Kamis 29 Jul 2021 14:06 WIB

Bagaimana Kita Bersikap terhadap Aliran Kepercayaan?

Aliran kepercayaan sebagai bentuk kepercayaan tak boleh didiskriminasi

Aliran kepercayaan sebagai bentuk kepercayaan tak boleh didiskriminasi. Ilustrasi Sunda Wiwitan
Foto: Antara/Novrian Arbi
Aliran kepercayaan sebagai bentuk kepercayaan tak boleh didiskriminasi.

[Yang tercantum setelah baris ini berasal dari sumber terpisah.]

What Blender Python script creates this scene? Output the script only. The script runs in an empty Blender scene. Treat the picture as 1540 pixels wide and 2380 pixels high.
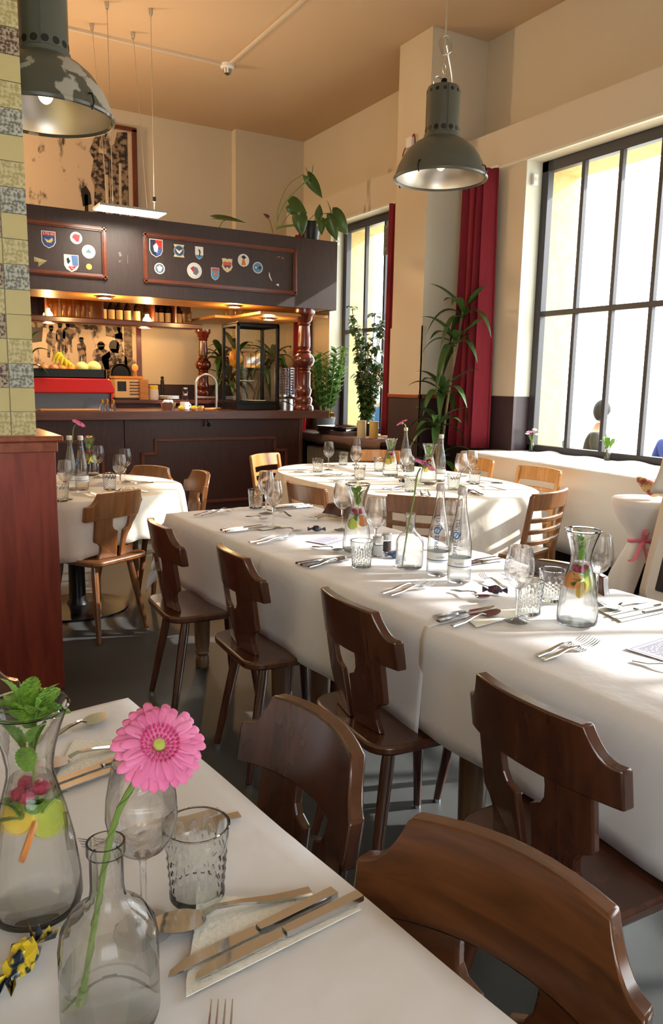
import bpy, math, random
import numpy as np
from mathutils import Vector, Matrix
random.seed(7)
PI = math.pi
sc = bpy.context.scene
C = sc.collection

# ---------------------------------------------------------------- camera
F_PX, YAW, PITCH, ROLL, CAM_Z = 1802.33, math.radians(30.3516), math.radians(-9.417), math.radians(1.0301), 1.38
fw = Vector((math.sin(YAW)*math.cos(PITCH), math.cos(YAW)*math.cos(PITCH), math.sin(PITCH)))
r0 = Vector((math.cos(YAW), -math.sin(YAW), 0)); u0 = r0.cross(fw)
rr = r0*math.cos(ROLL)+u0*math.sin(ROLL); uu = -r0*math.sin(ROLL)+u0*math.cos(ROLL)
cam = bpy.data.cameras.new('camera'); cam_o = bpy.data.objects.new('camera', cam); C.objects.link(cam_o)
cam_o.matrix_world = Matrix(((rr.x, uu.x, -fw.x, 0), (rr.y, uu.y, -fw.y, 0), (rr.z, uu.z, -fw.z, CAM_Z), (0, 0, 0, 1)))
cam.sensor_fit = 'VERTICAL'; cam.sensor_height = 36.0; cam.lens = F_PX/2380*36.0
cam.clip_start = 0.02; cam.clip_end = 200
sc.camera = cam_o

# ---------------------------------------------------------------- sky, sun, exposure
world = bpy.data.worlds.new('sky'); sc.world = world; world.use_nodes = True
bgn = world.node_tree.nodes['Background']
bgn.inputs[0].default_value = (0.88, 0.95, 1.0, 1); bgn.inputs[1].default_value = 6.5
sun_d = bpy.data.lights.new('sun', 'SUN'); sun_d.energy = 6.0; sun_d.angle = math.radians(0.7); sun_d.color = (1.0, 0.98, 0.95)
sun_o = bpy.data.objects.new('sun', sun_d); C.objects.link(sun_o)
SUN_EL = math.radians(29.0)
sun_dir = Vector((-0.922*math.cos(SUN_EL), 0.388*math.cos(SUN_EL), -math.sin(SUN_EL)))
sun_o.rotation_euler = sun_dir.to_track_quat('-Z', 'Y').to_euler()
sc.view_settings.view_transform = 'Standard'; sc.view_settings.look = 'None'
sc.view_settings.exposure = 0.42; sc.view_settings.gamma = 1.0; sc.view_settings.use_curve_mapping = False
sc.cycles.max_bounces = 14; sc.cycles.diffuse_bounces = 3; sc.cycles.glossy_bounces = 3
sc.cycles.transmission_bounces = 14; sc.cycles.transparent_max_bounces = 40
sc.cycles.caustics_reflective = False; sc.cycles.caustics_refractive = True
sc.cycles.sample_clamp_indirect = 6.0; sc.cycles.adaptive_threshold = .05

# ---------------------------------------------------------------- mesh helpers
class MB:
    def __init__(s): s.v = []; s.f = []
    def add(s, vs, fs):
        n = len(s.v); s.v += [tuple(p) for p in vs]; s.f += [tuple(i+n for i in q) for q in fs]; return s
    def bx(s, x0, x1, y0, y1, z0, z1):
        vs = [(x0,y0,z0),(x1,y0,z0),(x1,y1,z0),(x0,y1,z0),(x0,y0,z1),(x1,y0,z1),(x1,y1,z1),(x0,y1,z1)]
        return s.add(vs, [(0,3,2,1),(4,5,6,7),(0,1,5,4),(1,2,6,5),(2,3,7,6),(3,0,4,7)])
    def obox(s, c, size, mat=None):
        hx, hy, hz = size[0]/2, size[1]/2, size[2]/2
        m = mat or Matrix.Identity(3)
        vs = [Vector(c)+m@Vector((a*hx,b*hy,d*hz)) for d in (-1,1) for a,b in ((-1,-1),(1,-1),(1,1),(-1,1))]
        return s.add(vs, [(0,3,2,1),(4,5,6,7),(0,1,5,4),(1,2,6,5),(2,3,7,6),(3,0,4,7)])
    def loft(s, rings, cap=True, closed=True, loop=False):
        n = len(rings[0]); b = len(s.v)
        vs = [p for r in rings for p in r]; fs = []
        m = len(rings)
        for i in range(m if loop else m-1):
            j = (i+1) % m
            for k in range(n if closed else n-1):
                l = (k+1) % n
                fs.append((i*n+k, i*n+l, j*n+l, j*n+k))
        if cap and not loop:
            fs.append(tuple(range(n-1, -1, -1))); fs.append(tuple((m-1)*n+k for k in range(n)))
        return s.add(vs, fs)
    def lathe(s, prof, n=24, c=(0,0,0), cap=True, loop=False):
        rings = [[(c[0]+r*math.cos(2*PI*k/n), c[1]+r*math.sin(2*PI*k/n), c[2]+z) for k in range(n)] for r, z in prof]
        return s.loft(rings, cap=cap, loop=loop)
    def tube(s, pts, rad, n=8, cap=True, loop=False, flat=None):
        pts = [Vector(p) for p in pts]; m = len(pts); rings = []
        up = Vector((0,0,1)); prev = None
        for i, p in enumerate(pts):
            a = pts[(i-1) % m] if (loop or i) else pts[0]; b = pts[(i+1) % m] if (loop or i < m-1) else pts[-1]
            t = (b-a).normalized() if (b-a).length > 1e-9 else Vector((0,0,1))
            if prev is None:
                x = t.cross(up)
                if x.length < 1e-3: x = t.cross(Vector((1,0,0)))
            else: x = prev - t*prev.dot(t)
            x.normalize(); y = t.cross(x); prev = x
            r = rad[i] if isinstance(rad, (list, tuple)) else rad
            ry = r*(flat or 1)
            rings.append([p + x*(r*math.cos(2*PI*k/n)) + y*(ry*math.sin(2*PI*k/n)) for k in range(n)])
        return s.loft(rings, cap=cap, loop=loop)
    def prism(s, poly, fn0, fn1):
        n = len(poly); vs = [fn0(*p) for p in poly]+[fn1(*p) for p in poly]
        fs = [tuple(range(n-1,-1,-1)), tuple(range(n, 2*n))]+[(i,(i+1)%n,n+(i+1)%n,n+i) for i in range(n)]
        return s.add(vs, fs)
    def grid(s, fn, nu, nv, wrap=False):
        vs = [fn(i/(nu-1), j/(nv-1)) for i in range(nu) for j in range(nv)]
        return s.add(vs, [(i*nv+j, (i+1)*nv+j, (i+1)*nv+j+1, i*nv+j+1) for i in range(nu-1) for j in range(nv-1)])
    def ball(s, c, r, nu=10, nv=14, wob=0, seed=0):
        rx, ry, rz = (r,r,r) if not isinstance(r, (tuple,list)) else r
        rnd = random.Random(seed); b = []
        for i in range(nu+1):
            t = PI*i/nu; ring = []
            for k in range(nv):
                q = 2*PI*k/nv; w = 1+(rnd.random()-.5)*wob
                ring.append((c[0]+rx*w*max(math.sin(t),.01)*math.cos(q), c[1]+ry*w*max(math.sin(t),.01)*math.sin(q), c[2]-rz*w*math.cos(t)))
            b.append(ring)
        return s.loft(b)
    def xf(s, m):
        s.v = [tuple(m@Vector(p)) for p in s.v]; return s
    def mesh(s, name, mat, smooth=True, ang=38):
        me = bpy.data.meshes.new(name); me.from_pydata(s.v, [], s.f); me.update()
        for m in (mat if isinstance(mat, (list,tuple)) else [mat]): me.materials.append(m)
        if smooth and len(me.polygons):
            me.shade_smooth(); me.set_sharp_from_angle(angle=math.radians(ang))
        return me
    def build(s, name, mat, parent=None, loc=None, rotz=None, smooth=True, ang=38, bevel=0, seg=2, solid=0, sub=0):
        o = bpy.data.objects.new(name, s.mesh(name, mat, smooth, ang)); C.objects.link(o)
        if parent: o.parent = parent
        if loc: o.location = loc
        if rotz: o.rotation_euler = (0,0,rotz)
        if sub:
            md = o.modifiers.new('sub', 'SUBSURF'); md.levels = sub; md.render_levels = sub
        if solid:
            md = o.modifiers.new('solid', 'SOLIDIFY'); md.thickness = solid; md.offset = 0
        if bevel:
            md = o.modifiers.new('bevel', 'BEVEL'); md.width = bevel; md.segments = seg; md.limit_method = 'ANGLE'; md.angle_limit = math.radians(40)
        return o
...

Ilustrasi Sunda Wiwitan

REPUBLIKA.CO.ID, Oleh Ali Mashar* 

Filsuf Perancis, Henri Bergson, punya perkataan yang terkenal, “Di masa lalu, atau bahkan pada zaman ini, kita bisa jumpai ada masyarakat tanpa sains, tanpa seni, tanpa filsafat, tapi tidak pernah ada masyarakat tanpa agama.”  

Baca Juga

Rudolf Otto, dalam bukunya, The Idea of the Holy, meyakini bahwa sejak dilahirkan, setiap manusia mempunyai kecenderungan untuk “beragama”. Setiap manusia selalu merasa dirinya tidak sempurna dan tidak berkuasa. 

Perasaan inilah yang menyebabkan manusia memiliki apa yang disebutnya sebagai “creature-feeling” yakni suatu kesadaran bahwa dirinya adalah makhluk yang diciptakan dan dikuasai kekuatan sempurna di luar dirinya.  

Ibnu Qoyim mengatakaan bahwa kecenderungan beragama dan meyakini keberadaan Tuhan adalah fitrah dari Allah untuk setiap manusia.  

Pew Research Center menyebutkan bahwa 16 persen populasi dunia yang tidak memeluk agama-agama besar seperti Islam, Hindu, Kristen, dan Buddha, tetap memiliki keyakinan keagamaan di dalam diri. Ada ribuan kepercayaan-agama di dunia yang dianut manusia hingga saat ini.  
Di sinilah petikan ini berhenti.